サウナブームで増える“迷惑行為” カスハラ・剃毛・酔っ払い……老舗銭湯が閉店決断する事態にも

■利用者の迷惑行為で銭湯が閉店へ

サウナ好きは増える一方でマナー違反が問題に。写真=photolibrary

  1967年に創業した、神奈川県座間市内唯一の銭湯「亀の湯」が、5月30日での閉店を公表し、波紋を広げている。店主はXを更新し、閉店の理由は利用客による迷惑行為と語り、「もう限界です」「営業を続ける意欲がなくなった」と苦しい現状を打ち明けた。具体的には、備品の盗難や破壊、カスタマーハラスメント、さらにはサウナ代を支払わないなどの無断利用もあったという。

 空前のサウナブームが続いており、昭和レトロブームもあって銭湯が注目されている。筆者も銭湯が好きで旅行中によく入浴するのだが、人気のある施設では若者の姿が目に付く。そして、ひと昔前は、サウナに入っているとオッサン臭いなどと言われたものだったが、今やサウナはあらゆる世代や性別を超えて愛される施設になった。しかし、銭湯やサウナによく通うベテランの編集者は、利用者のマナーの問題をこう指摘する。

■ムダ毛を処理して毛が散乱……

 「最近、都内の若者が多く訪れる人気銭湯に行ったのですが、ムダ毛を気にしているのか、男性の浴場内でワキ毛や陰毛を剃っていたんですよ。銭湯やサウナ好きの若い子たちには、アンダーヘアがない方がイケてるなんて考え方があるみたいですよね。でも、洗い場はどこも混んでいた中だから毛は周りに散らばっていて、不快に思う人もいるよね。銭湯をまるで自宅の風呂と勘違いしている人が多いんじゃないかな。カミソリを使うことはマナー違反じゃないだろうから、せめて空いている時とか人目につかないようにするとか考えてほしいよね。経営側は掃除も大変だと思いますし、水面下ではトラブルも起きているんでしょうね」

  銭湯で以前から問題視されているのは、毛染めを行ったり、まったく体を洗わずにいきなり湯船に浸かるなどのケースだが、施設側の注意喚起も無視して行う人は依然として多いようだ。YouTuberのはじめしゃちょーが、サウナでしゃべる若者に苦言を呈したことが何度かあるが、実際にサウナの中で大声で喋るなど、明らかなマナー違反は各地で起きているようである。サウナを愛してやまない60歳のベテランライターはこう話す。
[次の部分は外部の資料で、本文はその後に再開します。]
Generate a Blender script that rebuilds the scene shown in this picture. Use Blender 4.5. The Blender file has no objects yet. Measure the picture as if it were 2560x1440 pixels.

 「サウナが人気なのは、凄くいいことだと思うんですよ。実際、ストレス発散になるし、僕みたいな高齢者ライターにとっては、若い人たちとの会話の糸口になるからね。ただ、サウナに落ち着いて入りたい人にとっては、ブームをちょっと苦々しく見ているのは事実だね。サウナで瞑想したい人もいるし、日頃の疲れをリフレッシュしたい人も多いと思う。どんな施設にも言えることだけれど、周囲への配慮は忘れないでほしいよね」

  筆者は最近出かけたサウナで、酒を飲んで酔っ払ったおじさんがサウナ内で、体調を崩してしまい、文字にするのも憚れるような地獄絵図の現場に遭遇したことがある。酒を飲んでサウナに入るなど言語道断だし、危険極まりない行為だろう。せっかく“ととのう”ことを目的に行ったサウナで、不快な思いをしてしまっては周りの客もたまったものではない。

  なお、はじめしゃちょーは、2023年に自宅にサウナを開設した。当たり前だが、こうしたプライベートサウナであれば、どんなに騒いでも喋っても自由だと思う。ソロや少人数で使用できるプライベート的なサウナも現在都内で増えている。しかし、町の中にある銭湯やサウナは公共空間だ。マナーを守って快適に過ごせるようにしたいものである。